14. The operation method of the cache device according to claim 11, wherein the inverter comprises: a third transistor having a control terminal, a first terminal, and a second terminal, wherein the control terminal of the third transistor is coupled to the input terminal of the inverter, the first terminal of the third transistor is coupled to a first power supply voltage, and the second terminal of the third transistor is coupled to the output terminal of the inverter;a fourth transistor having a control terminal, a first terminal, and a second terminal, wherein the control terminal of the fourth transistor is coupled to the input terminal of the inverter, the first terminal of the fourth transistor is coupled to the output terminal of the inverter, and the second terminal of the fourth transistor is coupled to a second power supply voltage, wherein the first power supply voltage is greater than the second power supply voltage.
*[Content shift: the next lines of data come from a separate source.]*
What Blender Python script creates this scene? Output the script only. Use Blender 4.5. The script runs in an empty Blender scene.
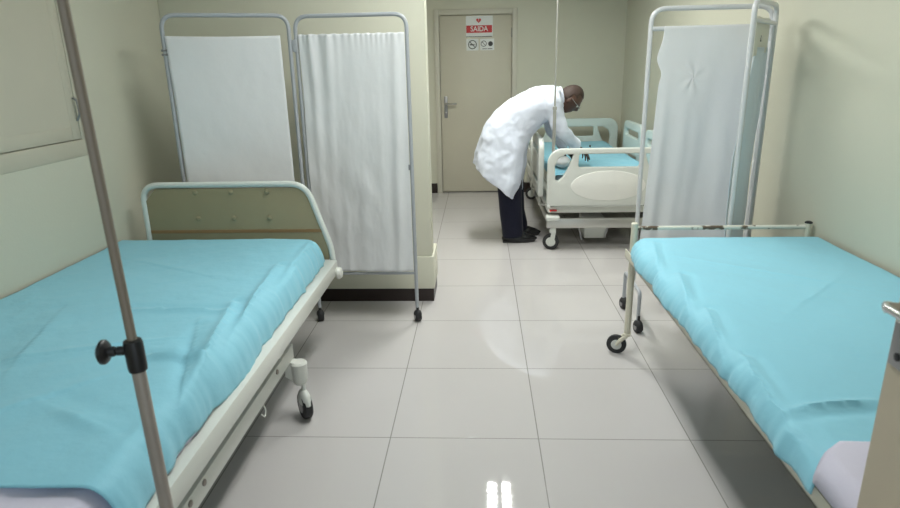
import bpy, bmesh, math, random
from mathutils import Vector, Matrix, noise
random.seed(4)
sc = bpy.context.scene
COL = sc.collection
PI = math.pi
rad = math.radians

# ------------------------------------------------------------------ materials
def mat(name, col, rough=.5, metal=0, spec=.5, bump=0, bscale=40, var=0, vscale=6, coat=0, sheen=0, trans=0, bdetail=4):
    m = bpy.data.materials.new(name); m.use_nodes = True
    nt = m.node_tree; b = nt.nodes['Principled BSDF']
    b.inputs['Base Color'].default_value = (*col, 1)
    b.inputs['Roughness'].default_value = rough
    b.inputs['Metallic'].default_value = metal
    b.inputs['Specular IOR Level'].default_value = spec
    if coat: b.inputs['Coat Weight'].default_value = coat
    if sheen: b.inputs['Sheen Weight'].default_value = sheen
    tc = nt.nodes.new('ShaderNodeTexCoord')
    if var:
        n = nt.nodes.new('ShaderNodeTexNoise'); n.inputs['Scale'].default_value = vscale; n.inputs['Detail'].default_value = 5
        nt.links.new(tc.outputs['Object'], n.inputs['Vector'])
        r = nt.nodes.new('ShaderNodeMix'); r.data_type = 'RGBA'
        r.inputs[6].default_value = (*[c*(1-var) for c in col], 1)
        r.inputs[7].default_value = (*[min(1, c*(1+var)) for c in col], 1)
        nt.links.new(n.outputs['Fac'], r.inputs[0]); nt.links.new(r.outputs[2], b.inputs['Base Color'])
    if bump:
        n = nt.nodes.new('ShaderNodeTexNoise'); n.inputs['Scale'].default_value = bscale; n.inputs['Detail'].default_value = bdetail
        nt.links.new(tc.outputs['Object'], n.inputs['Vector'])
        bp = nt.nodes.new('ShaderNodeBump'); bp.inputs['Strength'].default_value = bump; bp.inputs['Distance'].default_value = .01
        nt.links.new(n.outputs['Fac'], bp.inputs['Height']); nt.links.new(bp.outputs['Normal'], b.inputs['Normal'])
    return m

def cloth_mat(name, col, transl=.15, rough=.8, bump=.15, bscale=25, var=.04):
    m = mat(name, col, rough, spec=.2, bump=bump, bscale=bscale, var=var, vscale=3, sheen=.1)
    nt = m.node_tree; b = nt.nodes['Principled BSDF']
    if transl:
        t = nt.nodes.new('ShaderNodeBsdfTranslucent'); t.inputs['Color'].default_value = (*col, 1)
        mx = nt.nodes.new('ShaderNodeMixShader'); mx.inputs[0].default_value = transl
        nt.links.new(b.outputs[0], mx.inputs[1]); nt.links.new(t.outputs[0], mx.inputs[2])
        nt.links.new(mx.outputs[0], nt.nodes['Material Output'].inputs['Surface'])
    return m

def tile_mat():
    m = mat('floor_tile', (.56, .55, .53), .16, spec=.5)
    nt = m.node_tree; b = nt.nodes['Principled BSDF']; N = nt.nodes.new; L = nt.links.new
    geo = N('ShaderNodeNewGeometry'); sx = N('ShaderNodeSeparateXYZ'); L(geo.outputs['Position'], sx.inputs[0])
    def M(op, a, b_=None):
        n = N('ShaderNodeMath'); n.operation = op
        for k, v in enumerate((a, b_)):
            if v is None: continue
            if isinstance(v, (int, float)): n.inputs[k].default_value = v
            else: L(v, n.inputs[k])
        return n.outputs[0]
    S = .6
    def grid(o, off):
        u = M('DIVIDE', M('SUBTRACT', o, off), S)
        f = M('FRACT', u); d = M('MULTIPLY', M('MINIMUM', f, M('SUBTRACT', 1., f)), S)
        return d, M('FLOOR', u)
    dx, ix = grid(sx.outputs[0], -.371); dy, iy = grid(sx.outputs[1], 2.164)
    d = M('MINIMUM', dx, dy)
    mr = N('ShaderNodeMapRange'); mr.inputs['From Min'].default_value = .0012; mr.inputs['From Max'].default_value = .0030
    mr.interpolation_type = 'SMOOTHSTEP'; L(d, mr.inputs['Value'])
    cb = N('ShaderNodeCombineXYZ'); L(ix, cb.inputs[0]); L(iy, cb.inputs[1])
    wn = N('ShaderNodeTexWhiteNoise'); L(cb.outputs[0], wn.inputs['Vector'])
    ns = N('ShaderNodeTexNoise'); ns.inputs['Scale'].default_value = 3.; ns.inputs['Detail'].default_value = 6; L(geo.outputs['Position'], ns.inputs['Vector'])
    v = M('ADD', M('MULTIPLY', wn.outputs['Value'], .05), M('MULTIPLY', ns.outputs['Fac'], .09))
    c1 = N('ShaderNodeMix'); c1.data_type = 'RGBA'; c1.inputs[6].default_value = (.46, .44, .432, 1); c1.inputs[7].default_value = (.73, .70, .695, 1)
    L(M('ADD', v, .32), c1.inputs[0])
    c2 = N('ShaderNodeMix'); c2.data_type = 'RGBA'; c2.inputs[6].default_value = (.27, .26, .24, 1)
    L(mr.outputs[0], c2.inputs[0]); L(c1.outputs[2], c2.inputs[7]); L(c2.outputs[2], b.inputs['Base Color'])
    n2 = N('ShaderNodeTexNoise'); n2.inputs['Scale'].default_value = 7; n2.inputs['Detail'].default_value = 8; L(geo.outputs['Position'], n2.inputs['Vector'])
    rr = N('ShaderNodeMapRange'); rr.inputs['To Min'].default_value = .025; rr.inputs['To Max'].default_value = .045; L(n2.outputs['Fac'], rr.inputs['Value'])
    L(rr.outputs[0], b.inputs['Roughness'])
    bp = N('ShaderNodeBump'); bp.inputs['Strength'].default_value = .3; bp.inputs['Distance'].default_value = .001
    L(mr.outputs[0], bp.inputs['Height']); L(bp.outputs['Normal'], b.inputs['Normal'])
    return m

def chipped_mat():
    m = mat('chipped_paint', (.72, .70, .62), .35)
    nt = m.node_tree; b = nt.nodes['Principled BSDF']; N = nt.nodes.new; L = nt.links.new
    tc = N('ShaderNodeTexCoord'); n = N('ShaderNodeTexNoise'); n.inputs['Scale'].default_value = 16; n.inputs['Detail'].default_value = 8
    L(tc.outputs['Object'], n.inputs['Vector'])
    r = N('ShaderNodeValToRGB'); r.color_ramp.elements[0].position = .56; r.color_ramp.elements[0].color = (.74, .72, .64, 1)
    r.color_ramp.elements[1].position = .60; r.color_ramp.elements[1].color = (.13, .09, .06, 1)
    L(n.outputs['Fac'], r.inputs[0]); L(r.outputs[0], b.inputs['Base Color'])
    return m

M_ = {}
M_['wall'] = mat('wall_paint', (.615, .605, .495), .42, spec=.35, bump=.06, bscale=90, var=.025, vscale=2)
M_['partition'] = mat('partition_paint', (.70, .69, .57), .5, var=.02)
M_['ceil'] = mat('ceiling_paint', (.78, .78, .74), .8, bump=.05)
M_['floor'] = tile_mat()
M_['base'] = mat('dark_skirting', (.022, .012, .010), .35, var=.2)
M_['door'] = mat('door_paint', (.56, .53, .43), .45, var=.03, vscale=3, bump=.03)
M_['doorframe'] = mat('door_frame_paint', (.58, .56, .47), .45)
M_['doorleaf'] = mat('door_leaf_paint', (.52, .45, .34), .5, var=.04)
M_['shutter'] = mat('shutter_paint', (.55, .52, .42), .5, var=.05, vscale=4)
M_['chrome'] = mat('chrome', (.62, .62, .62), .18, metal=1)
M_['dull'] = mat('dull_metal', (.33, .33, .34), .35, metal=.8)
M_['steelblk'] = mat('worn_steel', (.38, .335, .30), .4, metal=.3, var=.15, vscale=10)
M_['poleup'] = mat('brown_steel', (.27, .225, .18), .4, metal=.25, var=.1)
M_['black'] = mat('black_plastic', (.012, .012, .014), .35)
M_['rubber'] = mat('black_rubber', (.02, .02, .022), .6)
M_['greytube'] = mat('grey_painted_tube', (.42, .44, .47), .35)
M_['whitetube'] = mat('white_painted_tube', (.66, .67, .68), .3)
M_['bedwhite'] = mat('white_bed_enamel', (.74, .75, .70), .3, var=.03, vscale=5)
M_['headtube'] = mat('pale_green_enamel', (.70, .74, .70), .28)
M_['board'] = mat('olive_board', (.335, .285, .17), .42, var=.08, vscale=5)
M_['boardedge'] = mat('board_edge', (.30, .17, .07), .55)
M_['cream'] = mat('cream_enamel', (.70, .67, .55), .35, var=.05, vscale=8)
M_['chip'] = chipped_mat()
M_['sheet'] = cloth_mat('cyan_sheet', (.285, .625, .765), 0, rough=.55, bump=.30, bscale=17)
M_['whitesheet'] = cloth_mat('pale_lilac_sheet', (.70, .67, .80), 0)
M_['mattress'] = mat('mattress_cover', (.35, .45, .50), .6)
M_['curtain'] = cloth_mat('white_curtain', (.86, .87, .88), .18, bump=.12, bscale=30)
M_['curtainB'] = cloth_mat('bluish_curtain', (.80, .87, .92), .25, bump=.1)
M_['tag'] = cloth_mat('cream_cloth', (.80, .80, .72), .1)
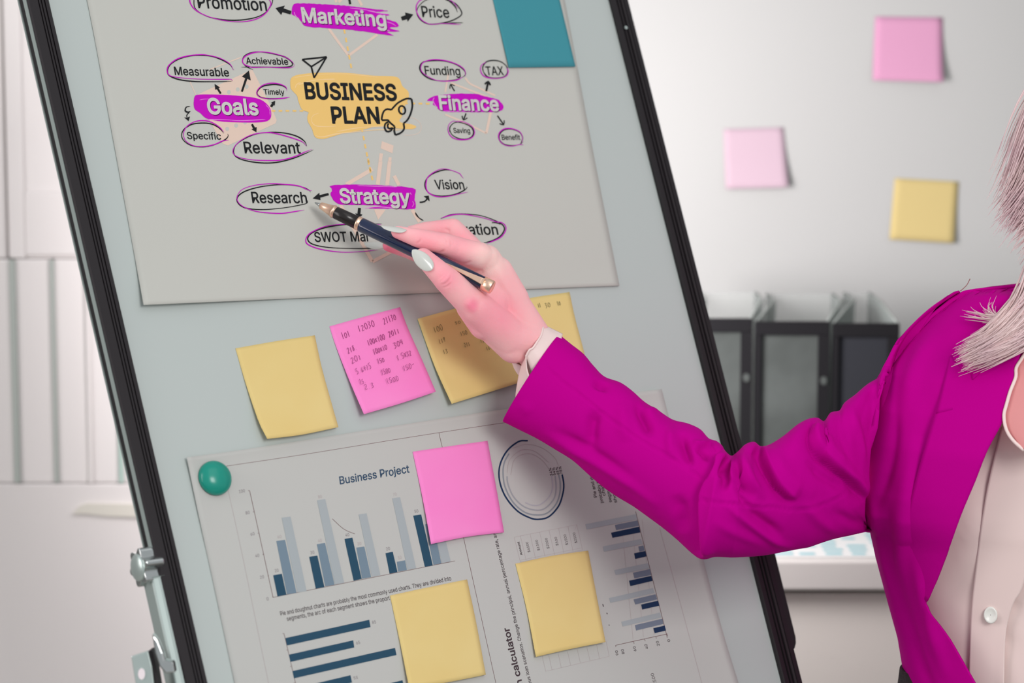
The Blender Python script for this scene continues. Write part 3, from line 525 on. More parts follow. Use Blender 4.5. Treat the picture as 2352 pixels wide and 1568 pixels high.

15. The operation method of the cache device according to claim 14, wherein in the inverter, the first power supply voltage is applied to the first terminal of the third transistor, wherein the first power supply voltage is smaller than a sum of an absolute value of a threshold voltage of the third transistor and a threshold voltage of the fourth transistor.

16. The operation method of the cache device according to claim 15, wherein the input voltage is greater than the first power supply voltage.

17. The operation method of the cache device according to claim 14, wherein the third transistor is a PMOS transistor, and the fourth transistor is an NMOS transistor.

18. The operation method of the cache device according to claim 11, wherein the second transistor is an NMOS transistor.

19. The operation method of the cache device according to claim 12, wherein the low leakage current transistor is a low leakage current CMOS transistor.

20. The operation method of the cache device according to claim 12, wherein the low leakage current transistor is a low leakage current IGZO transistor.